Highlights from the March FERC Open Meeting

March 25th, 2016 by Miles Farmer, Legal Fellow, Energy & Transportation Program

FERC Will Address Issues Related to Competitive Transmission Development (AD16-18). On June 27 and 28 of 2016, FERC will hold a public technical conference to discuss the competitive transmission development process. Among other issues, the conference will address cost containment provisions, as well as a transmission developer’s request that proposals selected through Order 1000-compliant competitive processes should be deemed “just and reasonable” under the Mobile-Sierra doctrine (which holds that electricity rates arrived at through the competitive marketplace will be approved unless a different result is required by the public interest). Such a rule would provide transmission developers with greater certainty, but it could pose problems if Order 1000 processes are not truly competitive.

FERC Will Discuss Compensation Mechanisms for Reactive Power Supply and Voltage Control (AD16-17). FERC will convene a public workshop on June 30, 2016 to discuss compensation for reactive supply and voltage control within regions covered by Independent System Operators (ISOs) and Regional Transmission Organizations (RTOs). The workshop will address all of the different sources of compensation by which generators recover costs incurred in order to provide reactive power supply and voltage control services, and examine ways in which these mechanisms could be adjusted to more efficiently address the system’s needs.

FERC 2015 State of the Market Report Highlights Increased Renewables Penetration. FERC released its 2015 State of the Markets Report at its March open meeting. The report highlights the dramatic growth of distributed energy resources, noting that the amount of generation produced by net metering customers increased by an average of nearly 500 percent from 2011 through 2015, while generation from power plants stood nearly flat. The report also notes that demand response resources are receiving higher revenues from capacity markets, a trend which is likely to accelerate after the Supreme Court’s decision approving FERC’s Order No. 745, which provides for compensation of those resources in wholesale markets.

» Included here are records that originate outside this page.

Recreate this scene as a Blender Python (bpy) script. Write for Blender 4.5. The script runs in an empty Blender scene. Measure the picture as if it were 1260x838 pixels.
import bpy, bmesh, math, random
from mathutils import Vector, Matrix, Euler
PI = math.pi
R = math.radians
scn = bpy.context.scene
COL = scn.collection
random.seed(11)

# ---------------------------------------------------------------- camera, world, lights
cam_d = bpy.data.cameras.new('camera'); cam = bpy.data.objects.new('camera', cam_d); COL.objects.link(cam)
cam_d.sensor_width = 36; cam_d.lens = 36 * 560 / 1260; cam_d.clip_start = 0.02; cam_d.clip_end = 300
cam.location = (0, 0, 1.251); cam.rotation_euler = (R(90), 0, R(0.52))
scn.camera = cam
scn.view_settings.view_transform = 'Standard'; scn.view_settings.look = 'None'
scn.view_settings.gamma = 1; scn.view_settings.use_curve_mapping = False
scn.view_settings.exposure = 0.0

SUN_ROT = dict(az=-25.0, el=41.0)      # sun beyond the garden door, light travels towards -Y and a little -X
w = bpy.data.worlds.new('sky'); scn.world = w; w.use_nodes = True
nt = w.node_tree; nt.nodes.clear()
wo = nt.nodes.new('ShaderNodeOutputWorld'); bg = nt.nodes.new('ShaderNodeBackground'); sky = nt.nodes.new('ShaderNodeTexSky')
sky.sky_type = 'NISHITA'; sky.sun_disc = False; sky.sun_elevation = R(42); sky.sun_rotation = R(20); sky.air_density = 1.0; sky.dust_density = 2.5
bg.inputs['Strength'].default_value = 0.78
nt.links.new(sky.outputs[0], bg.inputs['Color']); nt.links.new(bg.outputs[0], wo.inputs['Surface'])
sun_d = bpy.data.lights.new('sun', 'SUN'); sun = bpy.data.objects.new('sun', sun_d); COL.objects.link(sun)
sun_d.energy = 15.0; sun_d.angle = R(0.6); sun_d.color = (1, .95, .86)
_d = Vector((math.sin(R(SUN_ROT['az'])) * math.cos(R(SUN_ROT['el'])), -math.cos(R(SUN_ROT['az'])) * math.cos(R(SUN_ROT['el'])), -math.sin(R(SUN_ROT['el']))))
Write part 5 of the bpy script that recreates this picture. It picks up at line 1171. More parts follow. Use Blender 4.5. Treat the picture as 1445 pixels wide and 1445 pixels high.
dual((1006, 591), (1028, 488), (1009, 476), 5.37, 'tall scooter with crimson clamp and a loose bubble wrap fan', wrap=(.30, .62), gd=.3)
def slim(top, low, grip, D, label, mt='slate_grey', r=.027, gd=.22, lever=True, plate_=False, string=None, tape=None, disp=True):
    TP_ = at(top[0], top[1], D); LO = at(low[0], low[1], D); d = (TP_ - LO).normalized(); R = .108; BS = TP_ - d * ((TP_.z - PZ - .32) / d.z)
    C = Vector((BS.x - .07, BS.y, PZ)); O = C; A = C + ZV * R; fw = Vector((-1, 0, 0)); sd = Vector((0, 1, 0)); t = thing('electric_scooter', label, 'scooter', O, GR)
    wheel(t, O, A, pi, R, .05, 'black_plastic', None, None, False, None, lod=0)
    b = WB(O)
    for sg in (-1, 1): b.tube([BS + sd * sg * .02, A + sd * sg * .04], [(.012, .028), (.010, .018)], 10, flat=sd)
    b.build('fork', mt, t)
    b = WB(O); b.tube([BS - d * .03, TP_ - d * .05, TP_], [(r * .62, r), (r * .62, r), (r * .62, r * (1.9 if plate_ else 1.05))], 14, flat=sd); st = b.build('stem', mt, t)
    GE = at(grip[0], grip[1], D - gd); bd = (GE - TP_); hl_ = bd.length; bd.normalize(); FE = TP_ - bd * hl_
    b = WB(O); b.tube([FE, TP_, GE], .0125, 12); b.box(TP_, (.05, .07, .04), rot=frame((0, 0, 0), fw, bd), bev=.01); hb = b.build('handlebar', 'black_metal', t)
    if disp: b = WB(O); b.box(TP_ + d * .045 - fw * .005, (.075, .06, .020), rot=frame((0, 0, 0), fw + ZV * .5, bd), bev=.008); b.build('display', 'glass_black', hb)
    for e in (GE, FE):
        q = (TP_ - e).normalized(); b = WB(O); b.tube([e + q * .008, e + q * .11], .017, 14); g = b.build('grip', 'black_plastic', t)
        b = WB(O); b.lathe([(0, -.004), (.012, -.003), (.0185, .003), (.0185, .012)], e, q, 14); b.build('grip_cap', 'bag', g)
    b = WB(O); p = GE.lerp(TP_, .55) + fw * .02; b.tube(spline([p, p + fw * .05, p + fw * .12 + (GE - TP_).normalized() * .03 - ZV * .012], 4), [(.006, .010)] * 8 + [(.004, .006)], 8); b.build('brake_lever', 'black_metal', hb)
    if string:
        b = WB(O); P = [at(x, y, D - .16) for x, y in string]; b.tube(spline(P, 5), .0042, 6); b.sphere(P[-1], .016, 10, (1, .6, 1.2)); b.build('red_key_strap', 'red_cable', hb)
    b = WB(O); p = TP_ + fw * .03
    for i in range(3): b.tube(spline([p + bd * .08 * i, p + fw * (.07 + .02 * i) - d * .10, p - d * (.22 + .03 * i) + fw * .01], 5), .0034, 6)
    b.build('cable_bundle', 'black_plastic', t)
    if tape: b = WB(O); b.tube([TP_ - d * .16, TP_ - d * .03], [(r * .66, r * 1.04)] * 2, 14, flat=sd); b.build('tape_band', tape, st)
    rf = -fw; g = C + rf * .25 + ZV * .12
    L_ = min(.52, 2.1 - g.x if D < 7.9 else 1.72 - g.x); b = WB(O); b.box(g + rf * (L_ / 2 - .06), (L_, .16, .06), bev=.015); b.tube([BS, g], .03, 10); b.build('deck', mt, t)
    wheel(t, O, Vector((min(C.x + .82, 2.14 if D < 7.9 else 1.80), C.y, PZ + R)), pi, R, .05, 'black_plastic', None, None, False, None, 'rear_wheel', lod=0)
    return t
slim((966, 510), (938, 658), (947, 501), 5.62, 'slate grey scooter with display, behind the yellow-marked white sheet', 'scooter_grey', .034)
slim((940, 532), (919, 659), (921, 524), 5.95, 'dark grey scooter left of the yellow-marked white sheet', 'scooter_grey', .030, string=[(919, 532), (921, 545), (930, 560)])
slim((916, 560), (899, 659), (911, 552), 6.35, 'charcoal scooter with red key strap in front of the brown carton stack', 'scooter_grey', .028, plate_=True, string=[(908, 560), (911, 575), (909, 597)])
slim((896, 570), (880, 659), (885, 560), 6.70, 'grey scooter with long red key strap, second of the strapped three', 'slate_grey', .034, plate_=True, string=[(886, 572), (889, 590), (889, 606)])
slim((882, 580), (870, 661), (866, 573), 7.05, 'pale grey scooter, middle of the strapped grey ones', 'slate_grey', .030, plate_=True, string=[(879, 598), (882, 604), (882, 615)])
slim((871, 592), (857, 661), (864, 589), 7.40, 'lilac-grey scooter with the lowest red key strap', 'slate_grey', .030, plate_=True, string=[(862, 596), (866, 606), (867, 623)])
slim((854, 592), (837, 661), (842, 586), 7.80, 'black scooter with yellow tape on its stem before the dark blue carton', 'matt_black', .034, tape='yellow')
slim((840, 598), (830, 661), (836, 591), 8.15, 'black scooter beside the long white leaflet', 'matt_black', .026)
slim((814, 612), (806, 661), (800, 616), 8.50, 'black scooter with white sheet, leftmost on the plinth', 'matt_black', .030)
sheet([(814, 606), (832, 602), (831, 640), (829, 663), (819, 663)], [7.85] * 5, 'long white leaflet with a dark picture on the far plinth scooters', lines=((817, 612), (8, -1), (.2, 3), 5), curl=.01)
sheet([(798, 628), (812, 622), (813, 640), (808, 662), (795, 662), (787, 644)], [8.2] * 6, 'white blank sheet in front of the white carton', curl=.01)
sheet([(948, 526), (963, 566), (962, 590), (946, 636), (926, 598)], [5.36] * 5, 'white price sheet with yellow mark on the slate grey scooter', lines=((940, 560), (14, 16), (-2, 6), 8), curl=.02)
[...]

In addition, the report highlights that natural gas overtook coal as the leading source of electricity generation for 7 months in 2015.

FERC Proposes to Revise Interconnection for Small Generators to Require Them to Stay Connected During Abnormal Frequency and Voltage Events (RM16-8). FERC issued a notice of proposed rulemaking (NOPR) to revise its pro forma Small Generator Interconnection Agreement (SGIA). Under FERC’s proposal, the SGIA would impose “ride through” requirements that mandate newly interconnected generators under 20 MW to stay connected to the grid during abnormal frequency and voltage events, such as a sudden outage caused by a downed power line. FERC reversed its prior judgment exempting small generators from ride through requirements based on the increasing grid penetration of distributed energy resources, and the wider availability of technology to enable ride through. The North American Electric Reliability Corporation (NERC) found that the lack of a ride through requirement for small generators could contribute to load imbalance and cause disturbances on the bulk power system. FERC’s new rule, if enacted, will increase the burdens placed on small generators. At the same time, it will help to ensure that they are deployed in a manner that enhances the reliability of the system.